Antes de alejarse defintivamente del terror absolutista, Goya pinta a Judith y a Saturno a la izquierda y a la derecha de la ventana sobre el yeso de la pared de su comedor. Pinta el mal mitólogico con Judith y Holofernes y con Saturno devorando a un hijo, ella asesina al general de Nabucodonosor y él se come a dentelladas a uno de sus hijos. La joven viuda de Betulia golpea a Holofernes dormido en medio de una semi oscuridad. Lo degolla en presencia de su criada porque la ejecución exige un testigo. Goya lo sabe. En cuanto al dios, hirsuto y con un excelente apetito, se atraganta en su festín de carne infantil. Con sus últimas pinceladas Goya recuerda a Francisco de Quevedo que proclamaba que España devoraba a sus hijos y es consciente de que no tiene más remedio que enfrentarse con sus propias obsesiones: el momento del último cuadro y el de la huida sin retorno para defender su independencia. Cuando abandona su Quinta del Sordo sabe que ya empieza su viaje imposible pero se engaña a sí mismo de una manera infantil, como todos los candidatos al exilio, salmodiando que pronto volverá, que será corta su estancia en el balneario de Plombières y que sin que transcurra mucho tiempo le aliviará de sus achaques.

En sus catorce frescos históricos titulados Momentos estelares de la humanidad Stefan Zweig tiene en cuenta que una decisión no tomada, o quizás tomada, marca un rumbo durante siglos y cambia la historia de la humanidad. Yo diría que Goya, solo y desesperado, encerrado en su aposento frente a sus pinturas murales, al decidir exiliarse a Francia inaugura un momento estelar español, pero también universal, del drama del exiliado y del desplazado. Anuncia lo que será la Historia de España con sus migraciones políticas o económicas -o las dos- en la que se vieron envueltos una buena parte de los intelectuales españoles, entre ellos José María Blanco White, que se rebelaron contra lo que se cocía politicamente en aquella época.

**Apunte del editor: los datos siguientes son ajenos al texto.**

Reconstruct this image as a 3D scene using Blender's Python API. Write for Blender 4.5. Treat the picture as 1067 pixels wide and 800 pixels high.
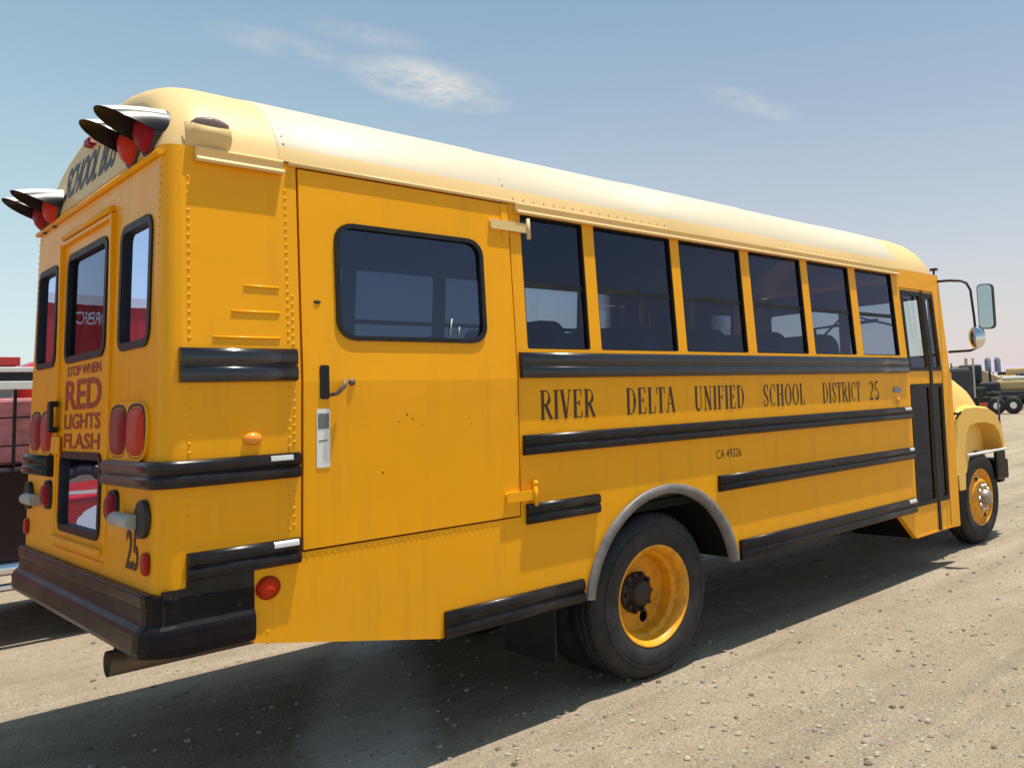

A esta breve recopilación de momentos que considero memorables, añadiré la sensación que vivo cuando me aventuro en las salas de las Pinturas Negras del Museo del Prado. Porque en ese cine de barrio, ese cine al abierto en una noche caliente que son para mí estas catorce piezas, destacan tres pinturas, como tres focos de luz de una cámara fotográfica, que iluminan las otras y que las hacen resplandecer, tres focos de luz ocre y oro que son las luces que apenas alumbran las tinieblas en las que se debatió el pintor Goya.